KAPIL; new questions come with time. For example my research on traditional Dances and rituals of guest reception in Yemen was originally focossed on the stabiizing and identity building aspect of the ritual and the concept of "rites of passage". Then there was a phase in Yemen society where many changes and innovationas took place and my focus shifted towards the processual and flexible aspects of the ritual and its ability to integrate new things and ideas while keeeping it coherence. Then came the war and I thought that now these rituals and my research are no longer relevant. Yet shortly I was invited to give a paper at a coference on peace building and stae (re-)construction after the war and I was very surprised by the overwhelmingly positive and interested reactions of the audience when I now focussed on the peace keeping and conflict preventing aspects of the dances and rituals and their potencial to serve as cultural tools to re-establish stability and identity at a local level in Yemeni society and my be applied by peacebuilding organisations in a very practical way.
And the other way to shift perspectives and come to new questions is your own biography. When you make new experiences or have new interests and live changes your perspectives you may ask new questions (or do no longer engage in research...)
Innovation within any discipline has to do with deepening knowledge as much as with broading the scope of search. The exclusion of animals as "others" from Social Sciences stands as a current problem affecting the understanding of the context where facts and acts take/will take place. Specism invisibilizes animals from the social context while they are frequent players. Innovation and inclusion make sense together.

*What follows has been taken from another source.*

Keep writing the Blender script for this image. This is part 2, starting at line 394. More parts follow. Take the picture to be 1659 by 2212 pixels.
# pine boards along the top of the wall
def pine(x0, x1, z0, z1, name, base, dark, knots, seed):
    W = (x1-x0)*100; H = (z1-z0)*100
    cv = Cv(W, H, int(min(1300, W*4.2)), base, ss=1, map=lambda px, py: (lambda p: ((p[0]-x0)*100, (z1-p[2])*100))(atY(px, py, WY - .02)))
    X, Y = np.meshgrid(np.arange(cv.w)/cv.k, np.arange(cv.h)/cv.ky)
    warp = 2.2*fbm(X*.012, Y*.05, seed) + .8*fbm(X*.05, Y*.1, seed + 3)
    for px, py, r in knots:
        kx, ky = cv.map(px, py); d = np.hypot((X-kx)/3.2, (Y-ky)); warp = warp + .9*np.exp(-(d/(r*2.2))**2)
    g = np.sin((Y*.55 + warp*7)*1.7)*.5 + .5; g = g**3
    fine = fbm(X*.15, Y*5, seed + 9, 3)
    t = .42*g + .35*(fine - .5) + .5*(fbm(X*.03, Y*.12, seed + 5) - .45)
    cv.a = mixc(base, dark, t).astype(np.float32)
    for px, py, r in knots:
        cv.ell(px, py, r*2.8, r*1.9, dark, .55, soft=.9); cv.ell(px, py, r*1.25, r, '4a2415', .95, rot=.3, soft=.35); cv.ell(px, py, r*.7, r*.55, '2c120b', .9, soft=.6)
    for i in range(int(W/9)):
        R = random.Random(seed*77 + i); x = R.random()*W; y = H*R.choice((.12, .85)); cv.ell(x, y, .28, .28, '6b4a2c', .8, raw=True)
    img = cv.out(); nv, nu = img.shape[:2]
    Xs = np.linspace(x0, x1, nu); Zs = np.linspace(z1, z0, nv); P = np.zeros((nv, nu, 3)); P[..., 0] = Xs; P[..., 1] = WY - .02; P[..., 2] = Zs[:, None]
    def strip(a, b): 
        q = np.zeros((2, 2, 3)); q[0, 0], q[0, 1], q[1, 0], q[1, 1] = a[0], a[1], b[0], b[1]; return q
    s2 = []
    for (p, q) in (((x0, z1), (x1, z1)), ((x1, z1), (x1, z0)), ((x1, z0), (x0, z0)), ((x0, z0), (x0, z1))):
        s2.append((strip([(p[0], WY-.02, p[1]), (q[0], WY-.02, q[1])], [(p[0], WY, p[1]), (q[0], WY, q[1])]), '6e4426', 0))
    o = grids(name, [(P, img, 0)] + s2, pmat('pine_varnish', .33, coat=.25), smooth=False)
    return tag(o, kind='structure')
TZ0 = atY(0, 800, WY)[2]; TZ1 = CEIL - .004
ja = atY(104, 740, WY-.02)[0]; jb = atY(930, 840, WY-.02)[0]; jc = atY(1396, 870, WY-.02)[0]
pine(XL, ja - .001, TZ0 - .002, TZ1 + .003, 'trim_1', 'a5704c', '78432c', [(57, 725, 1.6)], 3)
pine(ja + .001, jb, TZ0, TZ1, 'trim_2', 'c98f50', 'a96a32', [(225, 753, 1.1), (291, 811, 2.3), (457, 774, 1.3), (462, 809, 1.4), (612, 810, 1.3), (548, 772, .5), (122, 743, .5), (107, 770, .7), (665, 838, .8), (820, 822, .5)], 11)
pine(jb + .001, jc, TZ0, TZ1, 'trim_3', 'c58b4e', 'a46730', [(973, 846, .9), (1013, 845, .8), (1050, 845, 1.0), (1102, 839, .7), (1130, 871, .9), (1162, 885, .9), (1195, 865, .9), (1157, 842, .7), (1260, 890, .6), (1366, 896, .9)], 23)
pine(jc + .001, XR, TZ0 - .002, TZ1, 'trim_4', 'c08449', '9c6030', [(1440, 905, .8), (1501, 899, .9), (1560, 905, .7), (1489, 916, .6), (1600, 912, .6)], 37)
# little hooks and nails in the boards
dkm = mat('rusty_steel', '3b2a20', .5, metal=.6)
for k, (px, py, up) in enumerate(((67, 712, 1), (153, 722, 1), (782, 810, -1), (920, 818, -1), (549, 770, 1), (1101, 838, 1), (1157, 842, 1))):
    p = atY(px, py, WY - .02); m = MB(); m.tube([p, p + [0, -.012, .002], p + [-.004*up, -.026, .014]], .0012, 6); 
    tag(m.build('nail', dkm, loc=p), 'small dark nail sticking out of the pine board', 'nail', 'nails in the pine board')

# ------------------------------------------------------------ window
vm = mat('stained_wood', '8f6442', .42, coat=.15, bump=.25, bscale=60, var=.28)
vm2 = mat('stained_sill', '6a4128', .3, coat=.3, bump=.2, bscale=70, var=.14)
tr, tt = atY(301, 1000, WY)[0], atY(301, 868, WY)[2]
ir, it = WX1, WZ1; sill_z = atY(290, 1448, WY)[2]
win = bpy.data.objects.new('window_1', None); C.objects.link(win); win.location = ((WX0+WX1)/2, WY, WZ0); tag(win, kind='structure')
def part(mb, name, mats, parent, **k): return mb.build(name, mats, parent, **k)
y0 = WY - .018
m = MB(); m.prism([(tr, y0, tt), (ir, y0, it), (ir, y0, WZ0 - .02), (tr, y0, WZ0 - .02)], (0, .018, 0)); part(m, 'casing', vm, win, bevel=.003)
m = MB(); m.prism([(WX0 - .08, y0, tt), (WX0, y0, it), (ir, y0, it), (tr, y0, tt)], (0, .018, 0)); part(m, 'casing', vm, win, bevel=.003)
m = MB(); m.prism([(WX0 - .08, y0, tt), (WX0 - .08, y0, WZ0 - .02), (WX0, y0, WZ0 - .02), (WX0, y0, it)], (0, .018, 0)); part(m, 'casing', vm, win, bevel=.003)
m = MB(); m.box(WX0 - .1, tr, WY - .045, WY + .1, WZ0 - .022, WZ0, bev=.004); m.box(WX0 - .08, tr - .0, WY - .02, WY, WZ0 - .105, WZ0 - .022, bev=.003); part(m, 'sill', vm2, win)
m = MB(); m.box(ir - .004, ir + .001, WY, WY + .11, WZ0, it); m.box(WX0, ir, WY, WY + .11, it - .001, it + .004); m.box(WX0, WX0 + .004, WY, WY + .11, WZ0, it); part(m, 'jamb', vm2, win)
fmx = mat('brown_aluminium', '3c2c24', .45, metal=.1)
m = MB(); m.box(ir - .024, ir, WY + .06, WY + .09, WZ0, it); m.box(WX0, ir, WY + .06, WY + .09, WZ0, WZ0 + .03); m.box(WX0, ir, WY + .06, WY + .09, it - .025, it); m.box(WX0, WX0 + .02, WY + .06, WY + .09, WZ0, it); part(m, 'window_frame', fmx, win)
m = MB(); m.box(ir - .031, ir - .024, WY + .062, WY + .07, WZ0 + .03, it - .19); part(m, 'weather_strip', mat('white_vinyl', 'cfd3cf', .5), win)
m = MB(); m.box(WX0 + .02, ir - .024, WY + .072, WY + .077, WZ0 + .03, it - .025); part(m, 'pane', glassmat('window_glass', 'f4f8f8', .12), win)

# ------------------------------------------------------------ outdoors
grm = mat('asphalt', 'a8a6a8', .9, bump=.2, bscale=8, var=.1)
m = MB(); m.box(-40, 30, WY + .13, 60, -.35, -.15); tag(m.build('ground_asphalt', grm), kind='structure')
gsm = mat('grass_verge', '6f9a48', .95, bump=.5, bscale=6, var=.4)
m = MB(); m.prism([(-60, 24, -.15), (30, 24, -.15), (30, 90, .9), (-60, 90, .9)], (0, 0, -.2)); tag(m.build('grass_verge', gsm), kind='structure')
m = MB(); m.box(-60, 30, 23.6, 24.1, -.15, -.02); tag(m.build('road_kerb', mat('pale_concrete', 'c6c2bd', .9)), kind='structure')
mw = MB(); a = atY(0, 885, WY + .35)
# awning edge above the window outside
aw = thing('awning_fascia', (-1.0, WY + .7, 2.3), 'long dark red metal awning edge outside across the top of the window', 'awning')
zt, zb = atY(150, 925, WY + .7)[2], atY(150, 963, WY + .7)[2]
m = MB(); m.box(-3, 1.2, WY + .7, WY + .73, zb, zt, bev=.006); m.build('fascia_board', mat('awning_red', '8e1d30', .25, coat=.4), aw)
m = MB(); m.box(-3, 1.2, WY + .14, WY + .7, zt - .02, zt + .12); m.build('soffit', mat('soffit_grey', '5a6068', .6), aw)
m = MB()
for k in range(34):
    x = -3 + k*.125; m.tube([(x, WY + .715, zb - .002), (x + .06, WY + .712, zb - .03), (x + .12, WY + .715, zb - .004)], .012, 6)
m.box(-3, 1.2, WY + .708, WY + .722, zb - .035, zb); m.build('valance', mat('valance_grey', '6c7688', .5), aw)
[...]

Russell, you have raised interesting issues. I think there will be a new "reader" after a significant interval of time/years even the reader is the one who has written the diary.
The "reading" 200 years after loses a problem. Literary analysts, for example, are reading into Jane Austen's novels a feminism that would have been meaningless at the time the novels were written. Same can be said of the "diaries". Can we "know" the intent of the writer? Or the cultural meaning of rituals, songs, from " Western" culture to Native American Indians in 1850s? And how can we test that "knowing" against a standard of "truth" to support or revise scientific propositions?